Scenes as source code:
[BEGIN]

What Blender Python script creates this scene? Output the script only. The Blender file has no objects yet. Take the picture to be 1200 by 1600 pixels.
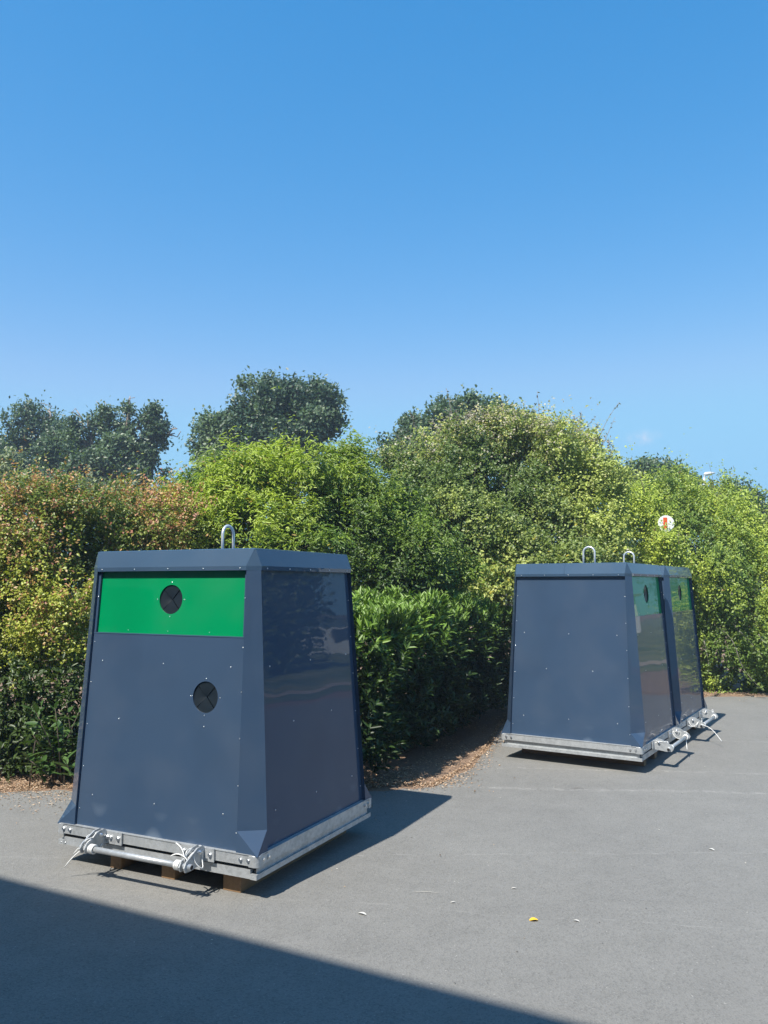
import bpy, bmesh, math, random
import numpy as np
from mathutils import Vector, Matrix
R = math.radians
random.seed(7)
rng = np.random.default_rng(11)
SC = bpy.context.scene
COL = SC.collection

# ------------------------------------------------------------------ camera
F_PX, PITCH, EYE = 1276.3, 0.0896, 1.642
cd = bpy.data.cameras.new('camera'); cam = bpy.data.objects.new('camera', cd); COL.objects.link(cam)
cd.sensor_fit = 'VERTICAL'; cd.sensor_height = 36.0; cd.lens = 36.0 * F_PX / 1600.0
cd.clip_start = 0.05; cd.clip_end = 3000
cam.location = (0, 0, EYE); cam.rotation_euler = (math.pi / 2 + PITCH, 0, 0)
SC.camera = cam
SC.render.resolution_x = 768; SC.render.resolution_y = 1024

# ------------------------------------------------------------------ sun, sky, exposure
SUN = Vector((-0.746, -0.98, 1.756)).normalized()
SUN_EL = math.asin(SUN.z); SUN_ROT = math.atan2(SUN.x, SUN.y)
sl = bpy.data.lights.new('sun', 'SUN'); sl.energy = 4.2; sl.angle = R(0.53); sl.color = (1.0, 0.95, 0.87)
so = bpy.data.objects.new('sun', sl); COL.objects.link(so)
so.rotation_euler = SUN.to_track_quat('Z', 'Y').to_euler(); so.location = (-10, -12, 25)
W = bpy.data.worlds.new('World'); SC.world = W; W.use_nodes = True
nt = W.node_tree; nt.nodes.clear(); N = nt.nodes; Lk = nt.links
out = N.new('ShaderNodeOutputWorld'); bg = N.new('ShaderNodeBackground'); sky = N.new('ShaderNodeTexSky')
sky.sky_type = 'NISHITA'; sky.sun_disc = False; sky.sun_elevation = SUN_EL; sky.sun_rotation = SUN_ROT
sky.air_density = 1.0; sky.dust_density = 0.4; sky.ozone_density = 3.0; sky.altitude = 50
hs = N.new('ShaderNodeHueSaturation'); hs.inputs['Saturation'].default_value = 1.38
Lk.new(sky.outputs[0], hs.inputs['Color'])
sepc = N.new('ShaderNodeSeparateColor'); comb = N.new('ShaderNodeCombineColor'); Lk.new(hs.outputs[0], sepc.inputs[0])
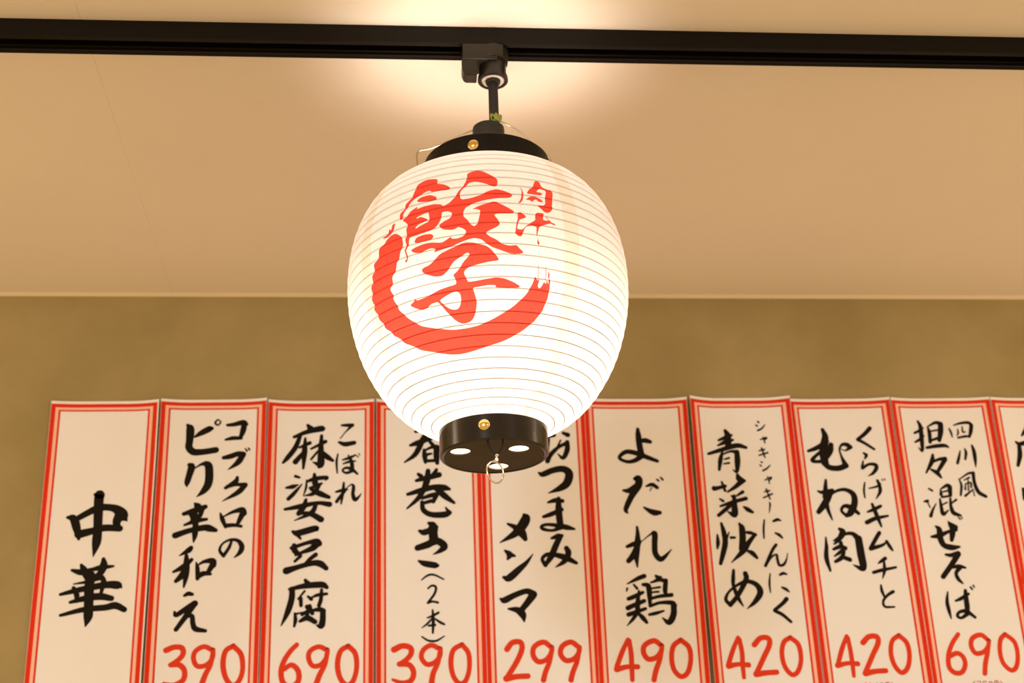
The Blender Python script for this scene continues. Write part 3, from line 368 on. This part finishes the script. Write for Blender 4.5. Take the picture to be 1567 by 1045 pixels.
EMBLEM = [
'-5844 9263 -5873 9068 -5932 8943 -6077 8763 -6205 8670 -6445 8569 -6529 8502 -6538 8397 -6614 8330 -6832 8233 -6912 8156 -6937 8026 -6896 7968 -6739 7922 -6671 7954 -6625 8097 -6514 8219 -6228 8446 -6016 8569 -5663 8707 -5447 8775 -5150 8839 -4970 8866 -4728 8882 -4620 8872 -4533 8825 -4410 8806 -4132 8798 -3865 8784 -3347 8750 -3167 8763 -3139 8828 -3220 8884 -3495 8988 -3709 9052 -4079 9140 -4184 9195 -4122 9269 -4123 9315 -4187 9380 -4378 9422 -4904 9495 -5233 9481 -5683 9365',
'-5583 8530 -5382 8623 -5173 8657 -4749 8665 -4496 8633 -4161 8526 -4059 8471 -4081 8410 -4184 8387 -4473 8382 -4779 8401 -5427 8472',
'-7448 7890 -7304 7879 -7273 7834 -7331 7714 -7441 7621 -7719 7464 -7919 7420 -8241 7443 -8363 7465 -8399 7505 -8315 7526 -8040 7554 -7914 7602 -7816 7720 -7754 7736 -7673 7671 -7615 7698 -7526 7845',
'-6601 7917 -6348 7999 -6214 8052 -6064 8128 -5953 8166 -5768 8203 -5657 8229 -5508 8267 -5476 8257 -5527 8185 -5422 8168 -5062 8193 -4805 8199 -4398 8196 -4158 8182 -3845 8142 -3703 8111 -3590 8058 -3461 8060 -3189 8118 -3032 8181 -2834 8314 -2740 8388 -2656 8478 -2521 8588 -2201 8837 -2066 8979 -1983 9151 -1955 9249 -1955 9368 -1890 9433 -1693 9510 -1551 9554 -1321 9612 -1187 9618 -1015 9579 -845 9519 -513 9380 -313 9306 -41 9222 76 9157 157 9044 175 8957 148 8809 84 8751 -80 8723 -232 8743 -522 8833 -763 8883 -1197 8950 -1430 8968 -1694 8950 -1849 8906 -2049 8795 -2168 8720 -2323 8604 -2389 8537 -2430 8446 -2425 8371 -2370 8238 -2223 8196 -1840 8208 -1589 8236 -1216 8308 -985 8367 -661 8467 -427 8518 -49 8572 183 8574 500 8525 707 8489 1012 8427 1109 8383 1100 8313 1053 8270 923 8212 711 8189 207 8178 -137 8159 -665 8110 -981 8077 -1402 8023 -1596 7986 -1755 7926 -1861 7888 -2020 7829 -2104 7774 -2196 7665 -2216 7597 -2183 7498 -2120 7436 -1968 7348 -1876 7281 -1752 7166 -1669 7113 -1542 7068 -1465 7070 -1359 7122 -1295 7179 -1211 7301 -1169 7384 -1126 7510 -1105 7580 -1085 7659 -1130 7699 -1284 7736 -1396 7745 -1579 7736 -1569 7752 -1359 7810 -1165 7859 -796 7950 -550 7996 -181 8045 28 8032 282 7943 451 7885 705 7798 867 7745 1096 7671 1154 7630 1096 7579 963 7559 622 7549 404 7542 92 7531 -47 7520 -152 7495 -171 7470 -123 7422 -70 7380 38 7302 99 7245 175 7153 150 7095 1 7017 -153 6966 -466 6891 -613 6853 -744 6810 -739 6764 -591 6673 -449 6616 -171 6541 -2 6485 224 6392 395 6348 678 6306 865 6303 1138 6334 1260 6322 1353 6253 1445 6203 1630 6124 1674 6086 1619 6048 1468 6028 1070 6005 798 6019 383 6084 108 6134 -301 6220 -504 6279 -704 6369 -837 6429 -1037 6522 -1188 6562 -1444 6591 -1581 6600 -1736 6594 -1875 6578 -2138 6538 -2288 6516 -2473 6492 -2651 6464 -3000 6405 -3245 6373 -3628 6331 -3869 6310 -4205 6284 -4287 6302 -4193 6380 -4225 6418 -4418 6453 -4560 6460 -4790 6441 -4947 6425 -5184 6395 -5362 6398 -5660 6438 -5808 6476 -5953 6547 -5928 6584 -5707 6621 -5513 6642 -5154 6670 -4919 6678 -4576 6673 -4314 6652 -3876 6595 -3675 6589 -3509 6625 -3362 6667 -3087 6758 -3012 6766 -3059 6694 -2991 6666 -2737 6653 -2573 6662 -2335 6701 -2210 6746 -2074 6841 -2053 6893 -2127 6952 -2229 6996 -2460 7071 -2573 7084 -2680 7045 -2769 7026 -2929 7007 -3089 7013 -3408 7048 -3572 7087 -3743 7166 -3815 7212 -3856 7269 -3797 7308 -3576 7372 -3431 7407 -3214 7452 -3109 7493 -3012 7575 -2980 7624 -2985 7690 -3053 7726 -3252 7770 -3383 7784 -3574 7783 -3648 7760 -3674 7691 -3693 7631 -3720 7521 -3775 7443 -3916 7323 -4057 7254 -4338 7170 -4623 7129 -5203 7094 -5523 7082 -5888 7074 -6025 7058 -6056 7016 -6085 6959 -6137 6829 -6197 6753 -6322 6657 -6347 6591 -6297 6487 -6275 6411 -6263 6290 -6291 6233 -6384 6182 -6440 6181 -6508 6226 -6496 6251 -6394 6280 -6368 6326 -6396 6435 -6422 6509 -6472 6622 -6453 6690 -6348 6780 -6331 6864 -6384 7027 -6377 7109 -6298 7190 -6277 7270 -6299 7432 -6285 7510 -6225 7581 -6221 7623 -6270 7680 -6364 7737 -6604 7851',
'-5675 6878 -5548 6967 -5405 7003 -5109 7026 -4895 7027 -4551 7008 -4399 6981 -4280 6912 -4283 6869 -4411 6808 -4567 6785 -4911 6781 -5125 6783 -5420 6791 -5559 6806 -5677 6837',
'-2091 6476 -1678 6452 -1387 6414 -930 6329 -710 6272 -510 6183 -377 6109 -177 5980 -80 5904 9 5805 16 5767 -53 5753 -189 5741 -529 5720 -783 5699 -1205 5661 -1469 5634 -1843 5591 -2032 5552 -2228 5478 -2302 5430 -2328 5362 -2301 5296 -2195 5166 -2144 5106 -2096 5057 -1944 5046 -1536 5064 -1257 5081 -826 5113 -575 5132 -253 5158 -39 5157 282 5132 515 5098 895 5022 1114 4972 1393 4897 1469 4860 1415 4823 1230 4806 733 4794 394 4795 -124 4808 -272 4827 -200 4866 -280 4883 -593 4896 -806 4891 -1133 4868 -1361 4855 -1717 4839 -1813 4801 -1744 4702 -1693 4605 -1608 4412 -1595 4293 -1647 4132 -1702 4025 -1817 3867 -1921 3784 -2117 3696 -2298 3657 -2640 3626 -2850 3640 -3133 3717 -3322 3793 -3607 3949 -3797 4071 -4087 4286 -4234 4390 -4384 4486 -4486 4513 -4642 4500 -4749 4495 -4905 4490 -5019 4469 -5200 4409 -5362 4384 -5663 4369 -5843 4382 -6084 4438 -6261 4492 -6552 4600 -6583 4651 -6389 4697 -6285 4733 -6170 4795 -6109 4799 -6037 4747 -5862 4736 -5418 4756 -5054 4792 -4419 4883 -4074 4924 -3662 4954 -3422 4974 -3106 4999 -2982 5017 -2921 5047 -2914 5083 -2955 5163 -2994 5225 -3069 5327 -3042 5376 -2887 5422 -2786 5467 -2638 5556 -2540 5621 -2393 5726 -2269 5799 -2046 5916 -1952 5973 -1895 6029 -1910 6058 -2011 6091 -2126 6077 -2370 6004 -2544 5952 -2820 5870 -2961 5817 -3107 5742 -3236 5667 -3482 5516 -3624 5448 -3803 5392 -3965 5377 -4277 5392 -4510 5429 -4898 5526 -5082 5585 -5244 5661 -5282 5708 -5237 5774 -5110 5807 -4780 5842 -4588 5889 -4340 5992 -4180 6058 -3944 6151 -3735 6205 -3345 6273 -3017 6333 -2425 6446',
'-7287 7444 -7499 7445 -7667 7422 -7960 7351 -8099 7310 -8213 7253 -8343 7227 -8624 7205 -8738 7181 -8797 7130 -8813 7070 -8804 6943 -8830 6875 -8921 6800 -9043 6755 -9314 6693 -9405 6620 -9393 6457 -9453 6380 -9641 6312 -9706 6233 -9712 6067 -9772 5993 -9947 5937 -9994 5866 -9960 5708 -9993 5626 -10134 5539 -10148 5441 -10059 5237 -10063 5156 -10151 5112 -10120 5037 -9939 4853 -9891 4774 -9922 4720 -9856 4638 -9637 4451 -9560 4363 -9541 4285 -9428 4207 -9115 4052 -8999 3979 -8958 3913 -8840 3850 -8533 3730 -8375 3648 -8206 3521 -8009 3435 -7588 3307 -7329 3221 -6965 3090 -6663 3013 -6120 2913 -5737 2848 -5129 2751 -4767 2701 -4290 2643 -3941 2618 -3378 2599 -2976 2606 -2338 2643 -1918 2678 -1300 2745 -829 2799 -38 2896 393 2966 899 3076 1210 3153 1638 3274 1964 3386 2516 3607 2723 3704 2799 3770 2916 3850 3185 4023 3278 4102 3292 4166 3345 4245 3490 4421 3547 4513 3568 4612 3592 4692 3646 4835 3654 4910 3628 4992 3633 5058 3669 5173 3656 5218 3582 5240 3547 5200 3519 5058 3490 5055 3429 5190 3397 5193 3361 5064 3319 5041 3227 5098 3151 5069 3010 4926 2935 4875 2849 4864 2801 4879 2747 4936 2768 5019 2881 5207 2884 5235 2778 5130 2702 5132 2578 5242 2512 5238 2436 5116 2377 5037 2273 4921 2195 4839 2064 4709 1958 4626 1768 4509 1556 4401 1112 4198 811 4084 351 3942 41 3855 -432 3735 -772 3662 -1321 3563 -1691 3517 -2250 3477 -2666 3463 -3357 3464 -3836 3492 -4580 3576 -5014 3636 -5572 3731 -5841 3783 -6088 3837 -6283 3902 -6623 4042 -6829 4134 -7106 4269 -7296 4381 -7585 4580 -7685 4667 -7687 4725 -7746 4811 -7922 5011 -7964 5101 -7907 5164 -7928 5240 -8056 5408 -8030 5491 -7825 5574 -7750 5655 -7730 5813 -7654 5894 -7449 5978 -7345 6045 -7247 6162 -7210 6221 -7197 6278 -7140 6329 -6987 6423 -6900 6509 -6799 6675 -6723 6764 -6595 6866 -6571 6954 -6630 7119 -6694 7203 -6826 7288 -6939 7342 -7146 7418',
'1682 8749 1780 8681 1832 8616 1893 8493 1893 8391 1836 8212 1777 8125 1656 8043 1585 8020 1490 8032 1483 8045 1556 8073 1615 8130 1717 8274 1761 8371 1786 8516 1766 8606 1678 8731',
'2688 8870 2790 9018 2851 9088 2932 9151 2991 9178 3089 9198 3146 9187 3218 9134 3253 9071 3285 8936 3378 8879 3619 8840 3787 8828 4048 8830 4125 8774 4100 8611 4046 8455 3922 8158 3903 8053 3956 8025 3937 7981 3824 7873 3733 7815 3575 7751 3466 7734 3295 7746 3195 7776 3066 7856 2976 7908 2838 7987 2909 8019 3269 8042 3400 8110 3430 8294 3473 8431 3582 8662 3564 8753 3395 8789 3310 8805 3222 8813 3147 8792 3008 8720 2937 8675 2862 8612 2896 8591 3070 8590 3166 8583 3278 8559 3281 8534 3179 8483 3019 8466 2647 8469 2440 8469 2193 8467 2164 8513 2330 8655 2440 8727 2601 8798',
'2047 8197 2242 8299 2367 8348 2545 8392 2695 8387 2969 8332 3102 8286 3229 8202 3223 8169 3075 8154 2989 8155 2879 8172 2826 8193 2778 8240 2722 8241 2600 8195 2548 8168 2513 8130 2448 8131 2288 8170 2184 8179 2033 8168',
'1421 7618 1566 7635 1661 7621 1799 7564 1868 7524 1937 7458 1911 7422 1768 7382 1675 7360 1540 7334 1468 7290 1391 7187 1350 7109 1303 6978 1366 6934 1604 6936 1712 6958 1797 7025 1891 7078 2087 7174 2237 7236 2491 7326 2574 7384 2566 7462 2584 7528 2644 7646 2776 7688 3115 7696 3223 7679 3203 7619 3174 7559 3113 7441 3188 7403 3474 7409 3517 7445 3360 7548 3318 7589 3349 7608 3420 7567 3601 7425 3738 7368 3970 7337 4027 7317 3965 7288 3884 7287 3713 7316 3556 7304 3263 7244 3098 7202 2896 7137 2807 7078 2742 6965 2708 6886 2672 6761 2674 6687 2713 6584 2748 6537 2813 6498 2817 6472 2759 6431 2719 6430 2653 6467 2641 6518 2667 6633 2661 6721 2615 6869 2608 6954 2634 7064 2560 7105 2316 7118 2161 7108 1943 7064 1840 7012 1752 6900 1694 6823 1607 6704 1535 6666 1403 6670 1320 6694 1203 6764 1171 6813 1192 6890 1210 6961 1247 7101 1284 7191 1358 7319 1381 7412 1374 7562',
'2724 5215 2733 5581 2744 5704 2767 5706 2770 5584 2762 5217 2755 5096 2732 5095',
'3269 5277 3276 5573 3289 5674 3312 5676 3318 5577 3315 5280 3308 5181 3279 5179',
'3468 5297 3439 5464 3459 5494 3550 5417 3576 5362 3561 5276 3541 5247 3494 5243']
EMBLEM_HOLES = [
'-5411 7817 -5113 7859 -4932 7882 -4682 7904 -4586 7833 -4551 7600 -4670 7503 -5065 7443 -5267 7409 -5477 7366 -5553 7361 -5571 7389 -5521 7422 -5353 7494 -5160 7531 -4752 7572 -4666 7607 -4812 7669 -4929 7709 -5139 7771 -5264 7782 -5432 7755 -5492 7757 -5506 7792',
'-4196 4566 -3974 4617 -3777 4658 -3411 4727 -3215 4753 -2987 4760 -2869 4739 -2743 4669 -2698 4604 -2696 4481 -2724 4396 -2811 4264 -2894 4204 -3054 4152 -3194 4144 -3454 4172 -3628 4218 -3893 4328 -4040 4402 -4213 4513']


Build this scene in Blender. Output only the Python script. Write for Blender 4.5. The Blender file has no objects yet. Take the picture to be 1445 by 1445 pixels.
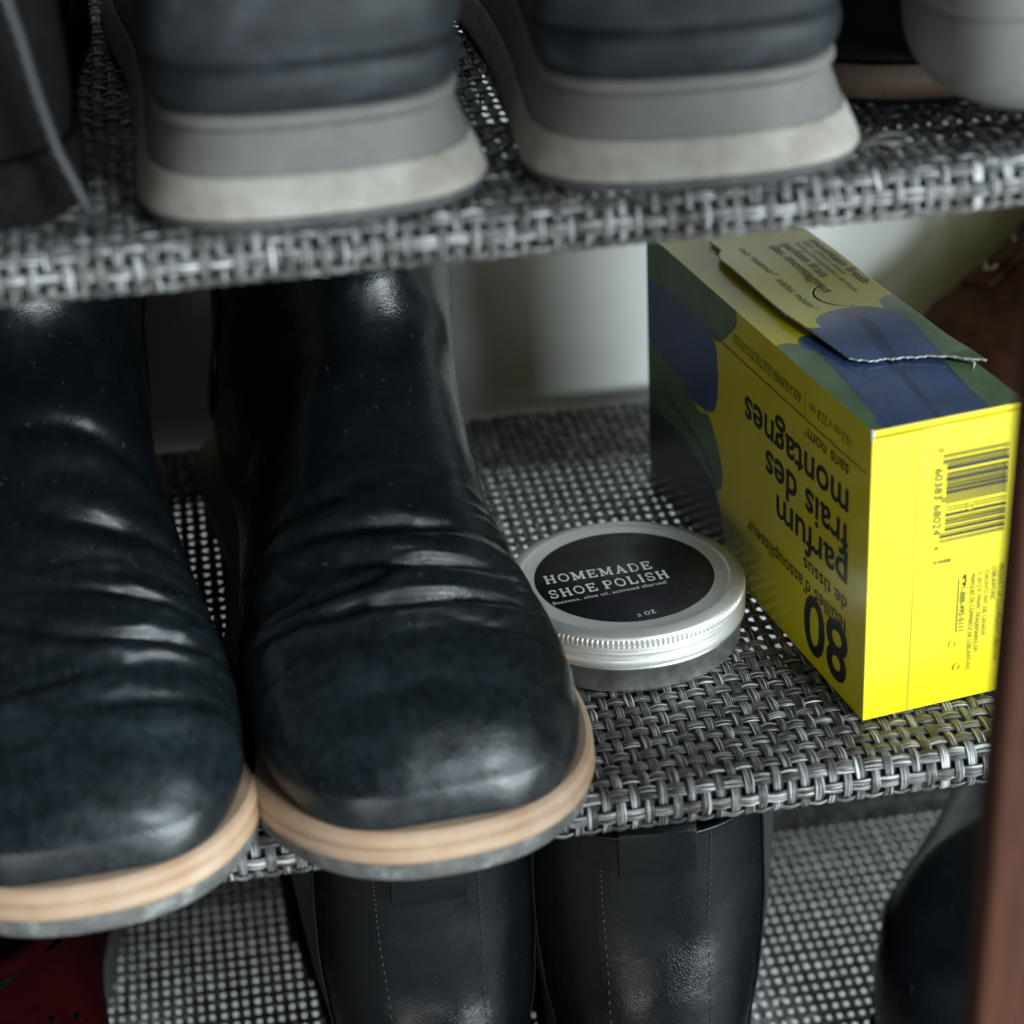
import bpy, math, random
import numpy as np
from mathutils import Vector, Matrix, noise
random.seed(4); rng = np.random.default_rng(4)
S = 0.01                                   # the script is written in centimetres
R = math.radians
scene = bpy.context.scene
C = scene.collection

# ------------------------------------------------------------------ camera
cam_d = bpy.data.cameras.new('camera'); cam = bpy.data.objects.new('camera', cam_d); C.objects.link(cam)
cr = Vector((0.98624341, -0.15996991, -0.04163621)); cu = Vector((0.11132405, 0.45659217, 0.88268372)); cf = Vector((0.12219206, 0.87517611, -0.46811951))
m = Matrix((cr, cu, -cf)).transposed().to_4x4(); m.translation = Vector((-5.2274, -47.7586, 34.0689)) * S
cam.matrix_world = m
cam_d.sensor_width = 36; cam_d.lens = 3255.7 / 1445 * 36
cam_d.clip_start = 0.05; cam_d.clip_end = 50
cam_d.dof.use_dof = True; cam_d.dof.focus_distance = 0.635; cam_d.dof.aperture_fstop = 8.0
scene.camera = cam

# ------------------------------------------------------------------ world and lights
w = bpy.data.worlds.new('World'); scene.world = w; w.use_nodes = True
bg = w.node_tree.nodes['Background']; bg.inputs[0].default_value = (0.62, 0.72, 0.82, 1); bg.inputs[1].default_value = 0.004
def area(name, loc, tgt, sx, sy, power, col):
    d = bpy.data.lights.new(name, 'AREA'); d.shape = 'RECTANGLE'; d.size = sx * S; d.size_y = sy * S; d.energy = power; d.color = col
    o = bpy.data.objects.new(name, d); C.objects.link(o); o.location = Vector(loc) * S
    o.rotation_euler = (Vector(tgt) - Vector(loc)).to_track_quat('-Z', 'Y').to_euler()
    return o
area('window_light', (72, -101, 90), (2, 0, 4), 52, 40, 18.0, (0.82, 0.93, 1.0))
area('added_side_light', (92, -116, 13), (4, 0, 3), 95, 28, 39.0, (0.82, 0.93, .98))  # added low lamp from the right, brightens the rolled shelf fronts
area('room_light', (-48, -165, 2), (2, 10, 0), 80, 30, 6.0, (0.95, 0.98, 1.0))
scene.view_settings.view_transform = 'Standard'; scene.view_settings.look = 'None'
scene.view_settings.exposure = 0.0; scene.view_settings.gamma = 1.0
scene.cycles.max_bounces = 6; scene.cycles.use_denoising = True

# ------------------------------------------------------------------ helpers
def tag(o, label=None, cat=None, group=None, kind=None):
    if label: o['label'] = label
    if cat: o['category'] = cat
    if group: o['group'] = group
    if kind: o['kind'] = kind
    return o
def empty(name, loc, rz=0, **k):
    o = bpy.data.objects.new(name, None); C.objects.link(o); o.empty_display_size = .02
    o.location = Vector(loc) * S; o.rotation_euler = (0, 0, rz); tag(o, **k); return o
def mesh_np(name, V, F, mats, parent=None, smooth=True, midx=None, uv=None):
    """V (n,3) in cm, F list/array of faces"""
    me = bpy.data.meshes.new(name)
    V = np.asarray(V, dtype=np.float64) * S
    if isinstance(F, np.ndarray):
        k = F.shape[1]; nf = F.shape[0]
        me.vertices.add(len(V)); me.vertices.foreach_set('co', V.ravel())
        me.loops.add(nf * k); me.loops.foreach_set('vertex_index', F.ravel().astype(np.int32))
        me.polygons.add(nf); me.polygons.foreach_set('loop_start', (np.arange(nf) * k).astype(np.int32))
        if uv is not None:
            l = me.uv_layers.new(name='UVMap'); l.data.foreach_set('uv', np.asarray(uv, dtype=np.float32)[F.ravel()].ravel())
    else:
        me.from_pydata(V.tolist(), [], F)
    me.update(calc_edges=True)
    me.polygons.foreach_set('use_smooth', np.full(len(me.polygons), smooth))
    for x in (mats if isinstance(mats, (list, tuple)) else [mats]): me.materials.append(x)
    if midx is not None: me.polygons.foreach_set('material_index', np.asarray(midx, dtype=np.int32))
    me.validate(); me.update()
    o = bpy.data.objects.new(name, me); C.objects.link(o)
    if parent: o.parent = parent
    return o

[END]

▶ **Task details**: Gather each line in these records that contains the string "Python".

▶ **Solution**:
What Blender Python script creates this scene? Output the script only. The Blender file has no objects yet. Take the picture to be 1200 by 1600 pixels.
The Blender Python script for this scene continues. Write part 3, from line 368 on. This part finishes the script. Write for Blender 4.5. Take the picture to be 1567 by 1045 pixels.
Build this scene in Blender. Output only the Python script. Write for Blender 4.5. The Blender file has no objects yet. Take the picture to be 1445 by 1445 pixels.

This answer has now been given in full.